Met betrekking tot het verzoek om schadevergoeding overweegt de rechtbank als volgt. Nu de rechtbank niet de opheffing van de maatregel van bewaring zal bevelen en de vrijheidsontneming ook niet reeds voor de behandeling van het beroep is opgeheven, kan niet op de voet van artikel 106 Vw 2000 aan eiser schadevergoeding worden toegekend. Uit de parlementaire geschiedenis bij artikel 106 Vw 2000 blijkt voorts dat met dit artikel een bijzondere en exclusieve bevoegdheid is gevestigd voor de vreemdelingenrechter ten aanzien van de schadevergoeding terzake van de onrechtmatige inbewaringstelling van een vreemdeling (TK, 1999-2000, 26.732, nr. 7, artikelsgewijze behandeling). De rechtbank acht derhalve evenmin mogelijk verweerder op grondslag van artikel 8:73 Awb tot een schadevergoeding wegens een onjuiste tenuitvoerlegging van de maatregel te veroordelen, te meer nu artikel 1:6, aanhef en onder b, Awb de toepassing van artikel 8:73 Awb uitsluit als het gaat om de tenuitvoerlegging van vrijheidsbenemende maatregelen op grond van de Vreemdelingenwet.

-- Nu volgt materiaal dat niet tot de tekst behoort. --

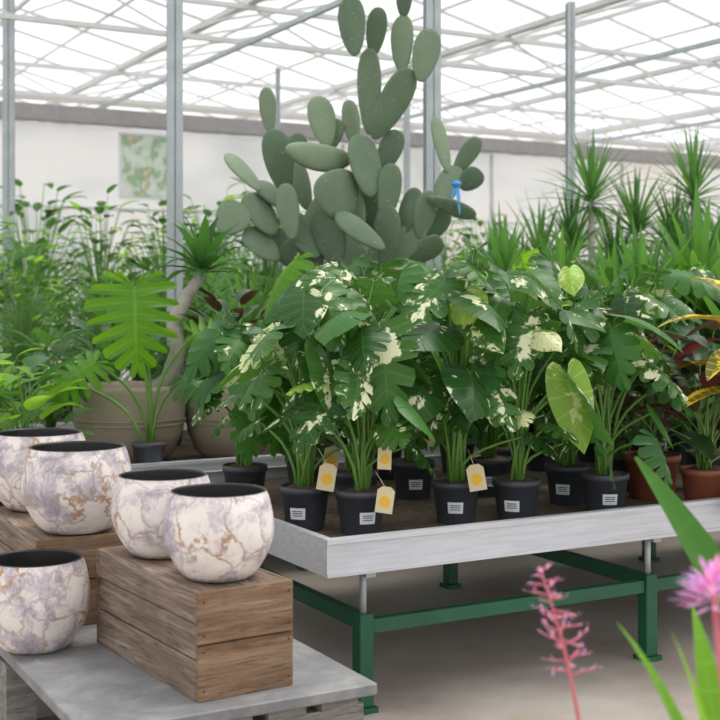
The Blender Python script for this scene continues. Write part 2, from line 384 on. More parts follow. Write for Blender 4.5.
def bush(seed,H,n,L,Wd,kleaf,kpot='potg',potr=.1,poth=.16,spread=.22,prof='ovate',bend=.6,up=.5,stemk='stem',k2=None):
    R=random.Random(seed); mb=MB(); growpot(mb,potr,poth,kpot)
    for i in range(n):
        t=(i+.5)/n; az=i*2.4+R.uniform(-.4,.4); h=poth+.05+(H-.05)*t**.8*R.uniform(.85,1.05); r=spread*(1-.6*t)*R.uniform(.5,1.1)
        tip=V((r*math.cos(az),r*math.sin(az),h))
        tube(mb,arc((R.uniform(-.03,.03),R.uniform(-.03,.03),poth*.85),tip,.6,5),[.005-.0005*j for j in range(6)],stemk,5)
        l=L*R.uniform(.7,1.15)
        blade(mb,tip,V((math.cos(az),math.sin(az),up*R.uniform(-.2,1.6))),l,Wd*R.uniform(.8,1.15),k2 if (k2 and i%3==0) else kleaf,R.random(),bend=bend*R.uniform(.6,1.6),prof=prof,n=7)
    return mb
def palm(seed,H,nf,L,potr=.14,poth=.25,npair=13,lw=.03,kpot='potg',kl='palm'):
    R=random.Random(seed); mb=MB(); growpot(mb,potr,poth,kpot)
    base=V((0,0,poth*.85))
    for i in range(nf):
        az=i*2.4+R.uniform(-.3,.3); el=R.uniform(.7,1.5)
        p=base.copy(); d=V((math.cos(az)*math.cos(el),math.sin(az)*math.cos(el),math.sin(el)))
        LL=(H-base.z)*R.uniform(.85,1.15); seg=12; pts=[p.copy()]; ds=[d.copy()]
        for j in range(seg):
            p=p+d*LL/seg; d=(d+V((math.cos(az)*.03,math.sin(az)*.03,-.13*(j/seg)*1.8))).normalized(); pts.append(p.copy()); ds.append(d.copy())
        tube(mb,pts,[.007*(1-.8*j/seg) for j in range(seg+1)],'stem',5)
        rr=R.random()
        for j in range(npair):
            t=.35+.65*j/(npair-1); a=min(seg-1,int(t*seg)); f=min(1,t*seg-a)
            q=pts[a].lerp(pts[a+1],f); dd=ds[a]; side=dd.cross(V((0,0,1)))
            if side.length<.01: side=V((1,0,0))
            side.normalize()
            l=L*.42*(math.sin(pi*(.25+.7*(t-.35)/.65))**.7)
            for s in (-1,1):
                blade(mb,q,side*s+dd*R.uniform(.5,.9)+V((0,0,.15)),l*R.uniform(.85,1.1),lw,kl,min(1,max(0,rr+R.uniform(-.2,.2))),bend=.8,n=4,prof='lance')
    return mb
def yucca(seed,trunks=((0,0,.4),),n=46,L=.5,Wd=.045,potr=.13,poth=.22,kl='yucca',kpot='potg',bend=.5,lo=-.15):
    R=random.Random(seed); mb=MB(); growpot(mb,potr,poth,kpot)
    for (x,y,h) in trunks:
        b=V((x,y,poth*.85)); tp=b+V((x*.6,y*.6,h))
        tube(mb,[b,b.lerp(tp,.5)+V((.01,.01,0)),tp],[.035,.03,.027],'bark',9)
        for i in range(n):
            t=i/n; az=i*2.4+R.uniform(-.2,.2); el=lo+(1.45-lo)*t**.9+R.uniform(-.12,.12)
            D=V((math.cos(az)*math.cos(el),math.sin(az)*math.cos(el),math.sin(el)))
            blade(mb,tp+V((0,0,.1*t)),D,L*R.uniform(.75,1.1),Wd,kl,R.random(),bend=bend*R.uniform(.4,1.5)*(1.2-t),prof='strap',n=6,fold=.35)
    return mb

# ---------------- shell ----------------
mb=MB(); box(mb,(-30,-8,-.1),(34,40,0),'floor'); mb.build('floor')
mb=MB()
wu=11.0
box(mb,(-16,wu+.02,0),(30,wu+.05,3.62),'wall')
for i in range(20):
    x=-16+i*2.44; box(mb,(x-.015,wu-.03,0),(x+.015,wu+.02,3.6),'roofsteel')
for z in (1.1,2.6): box(mb,(-16,wu-.035,z),(30,wu+.02,z+.03),'roofsteel')
mb.build('wall_back',(C0.x,C0.y,0),ANG)
mb=MB(); box(mb,(-16,wu-.2,3.63),(30,wu+.05,3.81),'beamb'); mb.build('header_beam',(C0.x,C0.y,0),ANG)
def poster(v,z,w,h,name='wall_poster'):
    mb=MB(); box(mb,(-w/2,-.02,-h/2),(w/2,.0,h/2),'poster'); box(mb,(-w/2-.03,-.015,-h/2-.03),(w/2+.03,.01,h/2+.03),'label'); p=W(v,wu-.05,z); mb.build(name,p,ANG)
poster(3.2,3.15,.7,.75); poster(10.2,2.6,.8,.6)
mb=MB(); u0,u1=1.0,34.0; pitch=3.2
for b in range(13):
    v0=-16+b*pitch; vr=v0+pitch/2; v2=v0+pitch
    beam(mb,(v0,u0,4.55),(v0,u1,4.55),.10,.06,'roofsteel'); beam(mb,(vr,u0,4.95),(vr,u1,4.95),.04,.04,'roofsteel')
    for vv,zz in ((v0+.8,4.76),(v0+2.4,4.76)): beam(mb,(vv,u0,zz),(vv,u1,zz),.025,.025,'roofsteel')
    for i in range(34):
        u=u0+i*1.0
        beam(mb,(v0,u,4.57),(vr,u,4.95),.022,.03,'roofsteel'); beam(mb,(vr,u,4.95),(v2,u,4.57),.022,.03,'roofsteel')
mb.build('ceiling',(C0.x,C0.y,0),ANG)
for ut in (3.5,7.8,12,16.2,20.4,24.6,28.8):
    mb=MB(); va,vb=-16,26
    beam(mb,(va,0,4.12),(vb,0,4.12),.05,.05,'roofsteel'); beam(mb,(va,0,4.48),(vb,0,4.48),.05,.05,'roofsteel')
    n=int((vb-va)/.8)
    for i in range(n):
        x=va+i*.8; beam(mb,(x,0,4.12 if i%2 else 4.48),(x+.8,0,4.48 if i%2 else 4.12),.018,.018,'roofsteel')
    if ut>11: box(mb,(va,.10,4.10),(vb,.40,4.14),'screen')
    mb.build('roof_truss',W(0,ut),ANG)
mb=MB()
for vt in (-5,-1,3,7,11,15,19):
    beam(mb,(vt,1,4.04),(vt,34,4.04),.045,.045,'galv')
mb.build('roof_pipe_rail',(C0.x,C0.y,0),ANG)
def column(x,y,w,h=4.5):
    mb=MB(); t=.012
    box(mb,(-w/2,-w/2,0),(w/2,-w/2+t,h),'galv'); box(mb,(-w/2,w/2-t,0),(w/2,w/2,h),'galv'); box(mb,(-t/2,-w/2,0),(t/2,w/2,h),'galv')
    box(mb,(-w/2-.04,-w/2-.04,0),(w/2+.04,w/2+.04,.02),'galv')
    mb.build('greenhouse_column',(x,y,0),.2)
column(-1.26,8.5,.105); column(.53,9.2,.11); column(-3.4,12.1,.11); column(2.12,12.6,.08); column(-.92,14,.05,4.1); column(.6,16.0,.07,4.1)

# ---------------- benches ----------------
def bench(name,v,u,Lb,Db,legs):
    mb=MB(); z0,z1=.527,.66; t=.014
    for (a,b) in (((0,0),(Lb,t)),((0,Db-t),(Lb,Db)),((0,t),(t,Db-t)),((Lb-t,t),(Lb,Db-t))):
        box(mb,(a[0],a[1],z0),(b[0],b[1],z1-.004),'alu')
    box(mb,(0,0,z1-.004),(Lb,.03,z1),'alu'); box(mb,(0,Db-.03,z1-.004),(Lb,Db,z1),'alu'); box(mb,(0,.03,z1-.004),(.03,Db-.03,z1),'alu'); box(mb,(Lb-.03,.03,z1-.004),(Lb,Db-.03,z1),'alu')
    box(mb,(-.001,-.008,z0),(Lb,0,z0+.012),'alu'); box(mb,(-.001,-.006,z1-.018),(Lb,0,z1-.001),'alu')
    box(mb,(t,t,.56),(Lb-t,Db-t,.585),'galv'); box(mb,(t,t,.585),(Lb-t,Db-t,.60),'mat')
    for x in legs:
        for y in (.1,Db-.25):
            box(mb,(x-.030,y-.030,.02),(x+.030,y+.030,.36),'gpaint',.004); box(mb,(x-.042,y-.042,0),(x+.042,y+.042,.02),'gpaint')
            tube(mb,[(x,y,.36),(x,y,.53)],.013,'galv',10)
        box(mb,(x-.02,.132,.30),(x+.02,Db-.282,.355),'gpaint'); box(mb,(x-.02,-.0+.04,.50),(x+.02,Db-.04,.56),'galv')
    for y in (.1,Db-.25):
        for a,b in zip(legs[:-1],legs[1:]): box(mb,(a+.032,y-.018,.285),(b-.032,y+.018,.335),'gpaint')
    for x in [.4+i*.6 for i in range(int(Lb/.6))]: box(mb,(x,.02,.535),(x+.03,Db-.02,.56),'galv')
    mb.build(name,W(v,u),ANG)
bench('growing_bench',0,0,4.2,1.85,(.2,1.56,2.92,3.9))
bench('growing_bench',-3.2,2.26,10.5,1.5,(.3,2.3,4.3,6.3,8.3,10.1))
bench('growing_bench',-4.5,4.6,14,1.4,(.3,3.3,6.3,9.3,12.3))
bench('growing_bench',-5.5,7.0,18,1.2,(.3,3.3,6.3,9.3,12.3,15.3,17.5))

# ---------------- display stand, crates, marbled pots ----------------
SC=V((-.63,3.31,0))
def S(v,u,z=0): return SC+VX*v+UX*u+V((0,0,z))
mb=MB()
box(mb,(-.10,0,.335),(.78,2.1,.37),'slate',.004)
for i,x in enumerate([-.07,.1,.27,.44,.61]):
    box(mb,(x,.03,.30),(x+.12,2.07,.333),'woodg')
for y in (.05,.95,1.95):
    box(mb,(-.08,y,.22),(.76,y+.1,.298),'woodg')
for y in (.05,.95,1.95):
    for x in (-.08,.3,.66): box(mb,(x,y,.1),(x+.1,y+.1,.22),'woodg')
for i,x in enumerate([-.08,.12,.32,.5,.66]): box(mb,(x,.03,.078),(x+.1,2.07,.1),'woodg')
for y in (.05,.95,1.95): box(mb,(-.08,y,0),(.76,y+.1,.078),'woodg')
mb.build('pallet_display_stand',S(0,0),ANG)
def crate(name,loc,wx,ly,h,ang=ANG,seed=1):
    mb=MB(); t=.016; g=.0035
    R=random.Random(seed)
    hs=[h*.36,h*.33,h*.31]; z=0
    for i,hh in enumerate(hs):
        for x0 in (0,wx-t): 
            o=R.uniform(-.003,.003); box(mb,(x0+o,t,z+g*(i>0)),(x0+t+o,ly-t,z+hh),'woody',.0025)
        z+=hh
    for y0 in (0,ly-t):
        box(mb,(-.002,y0,0),(wx+.002,y0+t,h*.52-g),'woodx',.0025); box(mb,(-.003,y0-.0015,h*.52),(wx+.001,y0+t,h),'woodx',.0025)
    box(mb,(t,t,h-t),(wx*.5-g,ly-t,h-.002),'woody'); box(mb,(wx*.5,t,h-t),(wx-t,ly-t,h-.002),'woody'); box(mb,(t,t,.0),(wx-t,ly-t,t),'woody')
    for x in (.015,wx-.015):
        for zz in (.03,h*.45,h*.6,h-.03):
            disc(mb,.0035,0,'black',6)
            for q in range(len(mb.v)-6,len(mb.v)):
                a=mb.v[q]; mb.v[q]=(a[0]+x,-.0025,a[1]+zz)
    mb.build(name,loc,ang)
crate('wooden_crate',(-.452,3.50,.37),.305,.755,.31,math.radians(33.5))
crate('wooden_crate',S(.05,1.06,.37),.36,.78,.31,ANG,2)
def mpot(x,y,z,R,h,rz):
    mb=MB()
    pr=[(0,0),(.50*R,0),(.58*R,.012*h)]
    for i in range(1,15):
        t=i/15; zz=h*t
        r=R*(.58+.42*math.sin(pi*min(1,t/.56)/2)**.85) if t<.56 else R*(1-.13*((t-.56)/.44)**1.8)
        pr.append((r,zz))
    pr+=[(R*.865,h*.985),(R*.865,h)]
    lathe(mb,pr,'marble',56)
    lathe(mb,[(R*.865,h),(R*.85,h*1.006),(R*.82,h*1.004),(R*.81,h*.98),(R*.9,h*.6),(R*.8,h*.25),(R*.4,.02*h+.006),(0,.02*h+.006)],'black',56)
    mb.build('marbled_planter_bowl',(x,y,z),rz)
mpot(-.418,3.70,.682,.164,.255,3.3)
mpot(-.635,4.03,.682,.164,.255,2.1)
mpot(-1.007,4.45,.682,.195,.297,4.0)
mpot(-1.265,4.92,.682,.195,.297,5.2)
mpot(-1.055,4.07,.37,.174,.290,1.2)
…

Het beroep dient derhalve ongegrond te worden verklaard.
Er bestaat aanleiding tot veroordeling van verweerder in de proceskosten van eiser.
BESLISSING
De rechtbank:
- verklaart het beroep ongegrond;
- wijst het verzoek om schadevergoeding af;
- veroordeelt verweerder in de proceskosten ad. € 644,- onder aanwijzing van de Staat der Nederlanden als rechtspersoon die deze kosten aan de griffier van deze rechtbank moet vergoeden.
Tegen deze uitspraak staat geen hoger beroep open.
Deze uitspraak is gedaan door mr. J.L. Boxum, rechter, in tegenwoordigheid van mr. C.T. Hofman als griffier en uitgesproken op 16 oktober 2003.